Ottawa textile artist Greta Grip’s passion is the “relationship between technology and handmade craft.” Her work entitled “Bien Fait” combines the results of a code-hacked knitting machine with the imperfections of threads gone astray.  

For Craig Commanda, a multidisciplinary, Anishinaabe Algonquin artist from Kitigan Zibi, combining the tradition of Indigenous beadwork with digital technology emerged as a physical QR code pointing to his home community. 

Students posing in front of edstudiO logo.
Teacher Education candidates and graduate researchers were among the first groups to experience the edstudiO.
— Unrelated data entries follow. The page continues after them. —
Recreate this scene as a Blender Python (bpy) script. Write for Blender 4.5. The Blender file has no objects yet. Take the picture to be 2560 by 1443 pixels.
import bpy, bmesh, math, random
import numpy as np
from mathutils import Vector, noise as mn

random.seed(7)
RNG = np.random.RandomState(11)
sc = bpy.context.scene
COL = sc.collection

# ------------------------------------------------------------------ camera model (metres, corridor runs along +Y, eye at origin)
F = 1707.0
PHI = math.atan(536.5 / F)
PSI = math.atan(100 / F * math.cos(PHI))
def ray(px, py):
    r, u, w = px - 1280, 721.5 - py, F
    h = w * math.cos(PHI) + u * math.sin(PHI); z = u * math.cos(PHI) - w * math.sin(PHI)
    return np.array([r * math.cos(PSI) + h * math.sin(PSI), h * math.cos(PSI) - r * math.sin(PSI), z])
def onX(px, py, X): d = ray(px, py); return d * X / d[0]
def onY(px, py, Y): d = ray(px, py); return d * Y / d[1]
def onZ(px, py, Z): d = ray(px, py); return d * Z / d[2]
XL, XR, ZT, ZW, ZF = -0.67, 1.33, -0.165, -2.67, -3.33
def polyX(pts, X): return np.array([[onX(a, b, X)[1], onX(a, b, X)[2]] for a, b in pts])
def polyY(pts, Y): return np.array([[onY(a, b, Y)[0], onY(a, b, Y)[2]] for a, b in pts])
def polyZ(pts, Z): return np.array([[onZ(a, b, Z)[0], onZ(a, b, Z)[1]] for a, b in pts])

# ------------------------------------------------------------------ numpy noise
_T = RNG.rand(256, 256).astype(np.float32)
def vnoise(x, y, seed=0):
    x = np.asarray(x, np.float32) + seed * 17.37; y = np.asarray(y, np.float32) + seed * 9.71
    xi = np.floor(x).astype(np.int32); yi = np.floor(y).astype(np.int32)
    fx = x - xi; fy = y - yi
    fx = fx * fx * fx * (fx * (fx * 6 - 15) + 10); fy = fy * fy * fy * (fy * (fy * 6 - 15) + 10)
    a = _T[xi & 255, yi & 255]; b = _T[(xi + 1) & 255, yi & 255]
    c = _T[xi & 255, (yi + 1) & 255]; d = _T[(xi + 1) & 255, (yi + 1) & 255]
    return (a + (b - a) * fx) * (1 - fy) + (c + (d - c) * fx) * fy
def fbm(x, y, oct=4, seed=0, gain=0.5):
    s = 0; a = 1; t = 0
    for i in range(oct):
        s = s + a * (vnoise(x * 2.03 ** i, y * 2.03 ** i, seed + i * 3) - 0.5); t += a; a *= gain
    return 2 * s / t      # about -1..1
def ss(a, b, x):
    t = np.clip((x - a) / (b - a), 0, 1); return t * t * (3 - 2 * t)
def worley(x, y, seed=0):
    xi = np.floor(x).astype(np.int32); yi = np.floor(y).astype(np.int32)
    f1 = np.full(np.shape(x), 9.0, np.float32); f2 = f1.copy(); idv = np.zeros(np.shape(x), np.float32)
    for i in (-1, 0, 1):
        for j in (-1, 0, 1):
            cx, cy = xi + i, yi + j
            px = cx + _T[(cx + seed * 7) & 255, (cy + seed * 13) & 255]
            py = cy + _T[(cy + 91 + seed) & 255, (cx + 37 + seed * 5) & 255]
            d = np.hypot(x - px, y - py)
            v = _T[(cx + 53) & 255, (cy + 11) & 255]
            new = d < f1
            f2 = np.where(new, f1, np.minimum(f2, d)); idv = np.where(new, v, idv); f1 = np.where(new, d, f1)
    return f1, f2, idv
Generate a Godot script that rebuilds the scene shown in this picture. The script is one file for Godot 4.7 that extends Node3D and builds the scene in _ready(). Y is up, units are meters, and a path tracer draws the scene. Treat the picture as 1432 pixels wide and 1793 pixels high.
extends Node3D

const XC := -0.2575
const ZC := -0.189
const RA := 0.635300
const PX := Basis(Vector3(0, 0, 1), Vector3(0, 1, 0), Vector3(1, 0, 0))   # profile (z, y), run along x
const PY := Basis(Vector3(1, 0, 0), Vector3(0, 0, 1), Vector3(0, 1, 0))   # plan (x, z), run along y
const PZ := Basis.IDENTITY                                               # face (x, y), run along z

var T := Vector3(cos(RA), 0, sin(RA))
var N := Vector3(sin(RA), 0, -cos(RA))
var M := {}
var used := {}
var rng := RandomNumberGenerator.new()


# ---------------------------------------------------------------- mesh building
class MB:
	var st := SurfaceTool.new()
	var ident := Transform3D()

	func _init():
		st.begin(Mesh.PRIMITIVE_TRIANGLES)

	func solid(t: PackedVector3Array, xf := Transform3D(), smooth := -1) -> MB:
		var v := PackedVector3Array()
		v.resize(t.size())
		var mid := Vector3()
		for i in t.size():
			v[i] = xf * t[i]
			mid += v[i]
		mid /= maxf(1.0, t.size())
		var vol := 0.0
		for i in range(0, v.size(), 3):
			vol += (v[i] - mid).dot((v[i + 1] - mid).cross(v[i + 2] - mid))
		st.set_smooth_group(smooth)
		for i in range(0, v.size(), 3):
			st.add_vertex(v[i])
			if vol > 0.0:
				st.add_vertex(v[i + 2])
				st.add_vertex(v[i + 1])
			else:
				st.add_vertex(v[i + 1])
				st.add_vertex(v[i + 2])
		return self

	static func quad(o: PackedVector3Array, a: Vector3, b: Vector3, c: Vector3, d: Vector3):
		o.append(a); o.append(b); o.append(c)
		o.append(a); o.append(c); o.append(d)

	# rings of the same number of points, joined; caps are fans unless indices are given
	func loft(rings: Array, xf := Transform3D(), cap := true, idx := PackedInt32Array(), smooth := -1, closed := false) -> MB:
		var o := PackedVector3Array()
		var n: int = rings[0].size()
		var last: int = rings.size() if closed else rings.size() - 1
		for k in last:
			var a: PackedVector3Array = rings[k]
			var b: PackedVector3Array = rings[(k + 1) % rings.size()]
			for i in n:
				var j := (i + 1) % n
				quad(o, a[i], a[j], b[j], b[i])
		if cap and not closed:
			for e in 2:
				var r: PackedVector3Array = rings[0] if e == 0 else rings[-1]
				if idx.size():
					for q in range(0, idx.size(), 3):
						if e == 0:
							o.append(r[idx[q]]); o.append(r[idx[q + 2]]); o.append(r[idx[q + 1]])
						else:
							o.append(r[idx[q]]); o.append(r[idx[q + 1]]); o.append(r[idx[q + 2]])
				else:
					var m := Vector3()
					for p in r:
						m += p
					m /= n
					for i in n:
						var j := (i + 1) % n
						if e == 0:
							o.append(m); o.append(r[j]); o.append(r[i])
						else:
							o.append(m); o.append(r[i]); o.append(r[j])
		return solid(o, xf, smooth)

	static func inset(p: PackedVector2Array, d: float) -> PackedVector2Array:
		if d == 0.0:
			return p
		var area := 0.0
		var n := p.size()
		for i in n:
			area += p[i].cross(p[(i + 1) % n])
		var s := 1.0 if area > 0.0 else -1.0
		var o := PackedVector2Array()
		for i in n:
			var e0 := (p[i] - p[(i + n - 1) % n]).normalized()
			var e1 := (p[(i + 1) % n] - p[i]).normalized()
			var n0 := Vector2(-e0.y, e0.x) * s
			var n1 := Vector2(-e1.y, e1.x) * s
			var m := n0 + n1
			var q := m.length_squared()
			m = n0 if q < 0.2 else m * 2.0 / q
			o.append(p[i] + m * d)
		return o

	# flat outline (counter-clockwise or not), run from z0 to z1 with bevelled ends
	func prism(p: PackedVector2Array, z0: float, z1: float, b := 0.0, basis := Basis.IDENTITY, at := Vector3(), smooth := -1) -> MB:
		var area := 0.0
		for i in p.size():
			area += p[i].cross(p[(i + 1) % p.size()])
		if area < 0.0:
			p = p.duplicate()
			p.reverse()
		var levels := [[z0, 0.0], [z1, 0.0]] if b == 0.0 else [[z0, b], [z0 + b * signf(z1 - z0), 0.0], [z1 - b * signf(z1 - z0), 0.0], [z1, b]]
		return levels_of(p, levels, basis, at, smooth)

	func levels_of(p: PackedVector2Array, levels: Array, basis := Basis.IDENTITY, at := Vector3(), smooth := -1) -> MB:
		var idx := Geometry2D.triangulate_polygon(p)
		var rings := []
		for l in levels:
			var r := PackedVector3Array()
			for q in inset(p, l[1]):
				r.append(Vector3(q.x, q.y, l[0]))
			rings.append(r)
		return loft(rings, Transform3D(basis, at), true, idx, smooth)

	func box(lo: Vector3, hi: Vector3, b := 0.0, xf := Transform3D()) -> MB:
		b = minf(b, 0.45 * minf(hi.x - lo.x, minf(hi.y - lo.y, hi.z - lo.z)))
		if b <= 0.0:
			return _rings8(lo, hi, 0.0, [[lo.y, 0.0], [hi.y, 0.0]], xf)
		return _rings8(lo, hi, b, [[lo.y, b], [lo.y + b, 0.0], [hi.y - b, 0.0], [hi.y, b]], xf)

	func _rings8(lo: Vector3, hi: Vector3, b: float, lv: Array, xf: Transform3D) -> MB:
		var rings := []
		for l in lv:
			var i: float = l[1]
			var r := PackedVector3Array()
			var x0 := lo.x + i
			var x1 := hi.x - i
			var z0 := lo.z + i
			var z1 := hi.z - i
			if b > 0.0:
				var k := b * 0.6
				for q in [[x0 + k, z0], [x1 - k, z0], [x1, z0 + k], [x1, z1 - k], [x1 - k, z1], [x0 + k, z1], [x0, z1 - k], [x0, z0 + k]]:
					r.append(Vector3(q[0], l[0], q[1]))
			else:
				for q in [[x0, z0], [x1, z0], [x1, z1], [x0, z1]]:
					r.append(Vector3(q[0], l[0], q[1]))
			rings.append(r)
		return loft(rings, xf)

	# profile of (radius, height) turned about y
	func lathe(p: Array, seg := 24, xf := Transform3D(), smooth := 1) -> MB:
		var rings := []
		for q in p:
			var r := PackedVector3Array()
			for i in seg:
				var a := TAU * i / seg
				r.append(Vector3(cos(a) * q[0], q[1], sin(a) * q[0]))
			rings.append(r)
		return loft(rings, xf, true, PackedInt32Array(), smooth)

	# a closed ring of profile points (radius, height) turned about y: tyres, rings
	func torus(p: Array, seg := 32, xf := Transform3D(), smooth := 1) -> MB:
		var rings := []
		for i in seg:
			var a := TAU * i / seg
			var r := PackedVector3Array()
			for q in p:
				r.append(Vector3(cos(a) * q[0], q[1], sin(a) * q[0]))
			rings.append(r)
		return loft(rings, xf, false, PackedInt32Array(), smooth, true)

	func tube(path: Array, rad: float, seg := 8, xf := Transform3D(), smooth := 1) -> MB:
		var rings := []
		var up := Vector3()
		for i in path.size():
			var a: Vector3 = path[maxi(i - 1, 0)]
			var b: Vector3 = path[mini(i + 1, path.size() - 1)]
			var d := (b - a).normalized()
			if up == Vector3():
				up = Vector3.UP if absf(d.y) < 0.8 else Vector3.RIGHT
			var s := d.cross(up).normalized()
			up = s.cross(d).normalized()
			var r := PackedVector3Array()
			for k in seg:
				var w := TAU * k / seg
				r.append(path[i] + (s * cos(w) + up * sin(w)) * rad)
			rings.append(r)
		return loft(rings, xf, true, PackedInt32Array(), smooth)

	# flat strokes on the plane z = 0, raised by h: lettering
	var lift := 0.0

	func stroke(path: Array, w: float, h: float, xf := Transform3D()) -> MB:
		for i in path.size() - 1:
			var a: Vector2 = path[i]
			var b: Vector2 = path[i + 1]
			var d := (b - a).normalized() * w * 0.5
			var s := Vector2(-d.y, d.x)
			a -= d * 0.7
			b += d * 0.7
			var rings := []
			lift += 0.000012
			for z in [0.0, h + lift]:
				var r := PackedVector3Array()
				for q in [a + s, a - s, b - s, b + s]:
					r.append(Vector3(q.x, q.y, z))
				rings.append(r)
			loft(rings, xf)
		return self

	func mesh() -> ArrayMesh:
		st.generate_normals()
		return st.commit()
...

Meaningful and enduring learning

The first cohort of BEd candidates and graduate researchers experienced the inaugural year of the estudiO as a space for discovery and adding practical knowledge about “doing education differently” to their professional teaching repertoires.

For Hagerman, the edstudiO’s opening was an exciting start to a project she has pondered since she was a Teacher Education candidate more than two decades ago.  

“It is such a privilege to be able to watch students discover that they can overcome challenges, and think critically about their teaching in ways that haven't been possible in our Faculty before. I am grateful to everyone who has helped make edstudiO a reality" she says.  

"I owe a special debt of gratitude to Education Resource Center and Information Technology colleagues Leila Armesto, Dominique Noisette, Fauve Larose-Chevalier, Maura Lynch, and Magali Dando who moved their operations to accommodate the renovations and have championed the development of edstudiO from the start; to University of Ottawa Facilities colleagues Tim Ambery, Jamy Beauchamp, Elena Pizzo, and Kevin Couture, who played critical roles in the design development and management of the construction project; and finally to Tyson Gofton from the Office of the Provost and VP Academic Affairs, who kept us organized and accountable.  

"I am so proud of all we have accomplished together -- but we are just getting started. There is so much more to come.”